- THE EXERCISE: Using the data below, determine the number of lines that include the string "this". Write only that number.

-- Start --

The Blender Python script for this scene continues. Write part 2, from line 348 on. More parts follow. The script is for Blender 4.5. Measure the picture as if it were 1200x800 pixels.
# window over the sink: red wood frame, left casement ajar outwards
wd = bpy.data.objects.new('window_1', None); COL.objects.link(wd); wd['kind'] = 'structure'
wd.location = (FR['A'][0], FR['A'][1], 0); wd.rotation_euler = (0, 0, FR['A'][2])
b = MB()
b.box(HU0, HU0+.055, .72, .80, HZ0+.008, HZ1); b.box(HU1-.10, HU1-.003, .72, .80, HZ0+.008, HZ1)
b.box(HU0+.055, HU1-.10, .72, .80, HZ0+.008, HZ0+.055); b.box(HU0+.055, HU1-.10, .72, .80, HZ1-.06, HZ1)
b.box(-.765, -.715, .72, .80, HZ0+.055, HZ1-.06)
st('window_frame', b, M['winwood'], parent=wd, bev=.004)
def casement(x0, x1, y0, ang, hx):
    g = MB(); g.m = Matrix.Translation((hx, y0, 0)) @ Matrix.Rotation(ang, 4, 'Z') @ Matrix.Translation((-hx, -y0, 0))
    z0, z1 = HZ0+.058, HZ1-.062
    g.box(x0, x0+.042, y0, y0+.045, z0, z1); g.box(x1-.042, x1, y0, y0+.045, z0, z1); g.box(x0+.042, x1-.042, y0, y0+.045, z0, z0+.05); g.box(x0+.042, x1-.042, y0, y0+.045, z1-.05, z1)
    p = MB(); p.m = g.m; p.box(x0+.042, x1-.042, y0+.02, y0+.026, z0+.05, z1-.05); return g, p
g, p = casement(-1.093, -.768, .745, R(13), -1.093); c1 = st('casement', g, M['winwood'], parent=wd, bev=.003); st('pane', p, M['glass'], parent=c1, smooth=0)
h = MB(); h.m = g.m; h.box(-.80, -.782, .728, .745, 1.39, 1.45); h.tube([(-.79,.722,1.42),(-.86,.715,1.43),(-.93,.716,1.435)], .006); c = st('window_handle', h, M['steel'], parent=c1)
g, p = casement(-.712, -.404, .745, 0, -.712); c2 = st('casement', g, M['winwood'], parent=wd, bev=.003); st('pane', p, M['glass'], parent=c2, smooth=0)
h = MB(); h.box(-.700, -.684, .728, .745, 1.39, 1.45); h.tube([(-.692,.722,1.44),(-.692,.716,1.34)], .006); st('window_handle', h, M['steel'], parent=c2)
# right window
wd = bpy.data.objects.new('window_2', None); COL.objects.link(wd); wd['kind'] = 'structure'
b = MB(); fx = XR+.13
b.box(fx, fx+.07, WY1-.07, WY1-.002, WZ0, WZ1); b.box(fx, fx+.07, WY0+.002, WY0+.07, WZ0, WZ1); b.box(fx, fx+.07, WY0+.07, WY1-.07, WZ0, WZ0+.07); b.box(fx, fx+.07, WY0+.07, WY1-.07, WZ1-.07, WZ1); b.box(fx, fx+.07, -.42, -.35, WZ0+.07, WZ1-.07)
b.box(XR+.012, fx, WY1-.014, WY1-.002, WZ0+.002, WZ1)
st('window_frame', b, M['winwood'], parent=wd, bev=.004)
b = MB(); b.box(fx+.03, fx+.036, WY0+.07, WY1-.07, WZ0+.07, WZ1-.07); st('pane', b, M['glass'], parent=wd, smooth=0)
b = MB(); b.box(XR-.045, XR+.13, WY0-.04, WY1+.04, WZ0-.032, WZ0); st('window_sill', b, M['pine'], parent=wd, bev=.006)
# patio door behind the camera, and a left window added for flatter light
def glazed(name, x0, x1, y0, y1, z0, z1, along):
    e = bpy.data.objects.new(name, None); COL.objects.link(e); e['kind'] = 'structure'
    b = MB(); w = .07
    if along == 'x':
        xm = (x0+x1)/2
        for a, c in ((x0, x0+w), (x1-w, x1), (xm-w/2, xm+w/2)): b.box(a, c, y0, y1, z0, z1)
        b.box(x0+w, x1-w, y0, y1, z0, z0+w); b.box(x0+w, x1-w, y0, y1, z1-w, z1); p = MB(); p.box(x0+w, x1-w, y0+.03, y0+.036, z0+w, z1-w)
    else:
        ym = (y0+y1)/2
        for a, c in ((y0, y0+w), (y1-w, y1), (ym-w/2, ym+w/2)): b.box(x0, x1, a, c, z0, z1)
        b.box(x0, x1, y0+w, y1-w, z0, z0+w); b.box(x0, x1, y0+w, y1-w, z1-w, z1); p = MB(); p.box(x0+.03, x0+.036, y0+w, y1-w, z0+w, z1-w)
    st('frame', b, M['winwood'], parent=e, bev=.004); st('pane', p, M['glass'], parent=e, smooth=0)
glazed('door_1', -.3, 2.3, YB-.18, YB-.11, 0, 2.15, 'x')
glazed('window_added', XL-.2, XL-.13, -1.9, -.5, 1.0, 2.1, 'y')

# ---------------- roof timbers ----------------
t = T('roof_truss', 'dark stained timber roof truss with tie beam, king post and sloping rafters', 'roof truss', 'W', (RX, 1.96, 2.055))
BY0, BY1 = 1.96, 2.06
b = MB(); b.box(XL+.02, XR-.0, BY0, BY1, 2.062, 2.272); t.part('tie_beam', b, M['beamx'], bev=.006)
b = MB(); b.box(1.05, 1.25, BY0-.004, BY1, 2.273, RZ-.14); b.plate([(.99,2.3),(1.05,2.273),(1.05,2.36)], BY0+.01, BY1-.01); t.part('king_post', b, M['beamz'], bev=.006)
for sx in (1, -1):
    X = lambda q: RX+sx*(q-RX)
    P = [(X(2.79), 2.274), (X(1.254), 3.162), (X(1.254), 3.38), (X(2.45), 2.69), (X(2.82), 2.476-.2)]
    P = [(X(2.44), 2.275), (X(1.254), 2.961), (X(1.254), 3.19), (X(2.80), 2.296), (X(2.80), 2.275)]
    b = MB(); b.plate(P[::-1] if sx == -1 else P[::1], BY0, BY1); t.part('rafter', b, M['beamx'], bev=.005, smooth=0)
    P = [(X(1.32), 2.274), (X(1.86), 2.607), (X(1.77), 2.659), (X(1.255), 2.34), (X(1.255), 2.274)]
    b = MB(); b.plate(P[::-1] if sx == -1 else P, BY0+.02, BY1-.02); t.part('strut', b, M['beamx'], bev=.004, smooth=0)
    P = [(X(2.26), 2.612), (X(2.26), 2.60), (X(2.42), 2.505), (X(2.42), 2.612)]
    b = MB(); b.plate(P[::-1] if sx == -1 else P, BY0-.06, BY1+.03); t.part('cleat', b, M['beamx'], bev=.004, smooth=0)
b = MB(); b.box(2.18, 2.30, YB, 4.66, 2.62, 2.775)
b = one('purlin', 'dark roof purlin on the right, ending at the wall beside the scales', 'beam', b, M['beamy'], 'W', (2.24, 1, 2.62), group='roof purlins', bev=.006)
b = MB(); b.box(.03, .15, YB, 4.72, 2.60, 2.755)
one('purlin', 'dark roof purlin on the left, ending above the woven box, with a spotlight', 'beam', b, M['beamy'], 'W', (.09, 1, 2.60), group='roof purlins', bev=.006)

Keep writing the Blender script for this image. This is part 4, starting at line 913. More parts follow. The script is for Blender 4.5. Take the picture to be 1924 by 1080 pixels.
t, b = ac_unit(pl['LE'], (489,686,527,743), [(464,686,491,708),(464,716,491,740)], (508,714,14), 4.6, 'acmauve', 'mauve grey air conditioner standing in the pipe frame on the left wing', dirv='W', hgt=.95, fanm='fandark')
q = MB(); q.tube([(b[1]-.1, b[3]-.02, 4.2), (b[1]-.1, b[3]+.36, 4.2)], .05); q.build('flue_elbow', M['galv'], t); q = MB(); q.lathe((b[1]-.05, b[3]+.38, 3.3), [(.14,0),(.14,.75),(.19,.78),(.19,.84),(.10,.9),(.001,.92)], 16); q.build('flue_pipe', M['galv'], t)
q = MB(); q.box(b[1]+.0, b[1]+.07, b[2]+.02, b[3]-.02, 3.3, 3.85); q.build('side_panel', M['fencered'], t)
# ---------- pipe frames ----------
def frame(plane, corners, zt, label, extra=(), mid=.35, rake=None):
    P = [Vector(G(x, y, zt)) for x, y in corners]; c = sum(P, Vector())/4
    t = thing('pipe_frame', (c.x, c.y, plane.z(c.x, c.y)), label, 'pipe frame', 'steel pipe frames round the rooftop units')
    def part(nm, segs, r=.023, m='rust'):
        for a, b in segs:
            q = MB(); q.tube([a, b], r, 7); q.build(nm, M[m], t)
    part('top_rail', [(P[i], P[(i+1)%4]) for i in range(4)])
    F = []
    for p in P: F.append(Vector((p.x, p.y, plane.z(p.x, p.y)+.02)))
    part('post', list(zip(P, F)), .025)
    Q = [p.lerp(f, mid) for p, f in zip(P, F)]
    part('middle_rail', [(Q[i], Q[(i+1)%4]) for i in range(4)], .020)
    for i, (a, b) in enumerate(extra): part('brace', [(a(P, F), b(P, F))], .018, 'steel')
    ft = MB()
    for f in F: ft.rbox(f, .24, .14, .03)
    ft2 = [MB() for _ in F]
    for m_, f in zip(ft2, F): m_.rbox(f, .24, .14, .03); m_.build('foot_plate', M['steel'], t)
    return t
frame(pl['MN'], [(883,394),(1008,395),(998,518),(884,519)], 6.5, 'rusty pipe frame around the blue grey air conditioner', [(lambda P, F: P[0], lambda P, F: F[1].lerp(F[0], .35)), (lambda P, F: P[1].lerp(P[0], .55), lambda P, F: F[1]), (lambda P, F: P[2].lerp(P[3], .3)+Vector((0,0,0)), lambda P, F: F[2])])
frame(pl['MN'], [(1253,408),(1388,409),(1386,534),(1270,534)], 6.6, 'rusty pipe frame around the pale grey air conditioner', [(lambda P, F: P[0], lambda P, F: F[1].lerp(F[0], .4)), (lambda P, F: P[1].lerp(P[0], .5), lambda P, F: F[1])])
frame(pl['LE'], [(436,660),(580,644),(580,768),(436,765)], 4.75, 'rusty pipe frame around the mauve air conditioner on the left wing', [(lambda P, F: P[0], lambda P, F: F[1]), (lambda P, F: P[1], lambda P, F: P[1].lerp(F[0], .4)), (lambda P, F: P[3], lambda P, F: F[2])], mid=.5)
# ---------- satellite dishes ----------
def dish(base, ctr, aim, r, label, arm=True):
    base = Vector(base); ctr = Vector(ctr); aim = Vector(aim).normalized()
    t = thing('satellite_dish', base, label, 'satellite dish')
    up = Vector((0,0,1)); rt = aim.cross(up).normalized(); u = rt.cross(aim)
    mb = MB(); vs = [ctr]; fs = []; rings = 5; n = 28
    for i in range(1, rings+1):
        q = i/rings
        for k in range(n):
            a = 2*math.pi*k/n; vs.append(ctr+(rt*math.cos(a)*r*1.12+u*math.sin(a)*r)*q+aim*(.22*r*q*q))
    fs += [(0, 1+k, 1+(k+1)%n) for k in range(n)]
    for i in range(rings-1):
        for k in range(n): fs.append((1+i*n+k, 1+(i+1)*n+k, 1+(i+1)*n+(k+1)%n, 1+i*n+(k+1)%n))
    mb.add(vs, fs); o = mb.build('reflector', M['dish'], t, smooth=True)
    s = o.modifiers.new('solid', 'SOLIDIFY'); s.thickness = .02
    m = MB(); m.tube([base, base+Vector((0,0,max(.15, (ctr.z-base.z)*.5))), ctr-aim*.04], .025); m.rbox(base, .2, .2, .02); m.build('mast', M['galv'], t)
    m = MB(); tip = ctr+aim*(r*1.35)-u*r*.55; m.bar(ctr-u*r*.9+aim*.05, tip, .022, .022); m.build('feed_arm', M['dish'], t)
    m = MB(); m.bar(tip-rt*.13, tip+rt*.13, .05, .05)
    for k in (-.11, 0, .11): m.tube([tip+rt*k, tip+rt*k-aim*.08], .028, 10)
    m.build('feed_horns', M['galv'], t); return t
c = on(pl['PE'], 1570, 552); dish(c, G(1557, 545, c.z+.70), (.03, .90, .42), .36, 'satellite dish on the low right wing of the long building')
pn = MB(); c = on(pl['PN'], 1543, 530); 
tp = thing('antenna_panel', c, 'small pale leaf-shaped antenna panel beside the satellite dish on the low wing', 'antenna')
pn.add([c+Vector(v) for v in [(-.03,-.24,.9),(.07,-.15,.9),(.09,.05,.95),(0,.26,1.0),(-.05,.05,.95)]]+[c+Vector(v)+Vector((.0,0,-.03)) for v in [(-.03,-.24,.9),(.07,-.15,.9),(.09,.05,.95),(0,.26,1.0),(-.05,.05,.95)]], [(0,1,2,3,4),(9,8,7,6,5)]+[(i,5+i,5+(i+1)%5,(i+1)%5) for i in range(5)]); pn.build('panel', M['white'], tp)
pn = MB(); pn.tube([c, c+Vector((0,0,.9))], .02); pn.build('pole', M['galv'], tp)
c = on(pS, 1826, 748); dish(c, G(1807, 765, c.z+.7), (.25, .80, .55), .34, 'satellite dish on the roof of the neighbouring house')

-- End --

- THE ANSWER: 2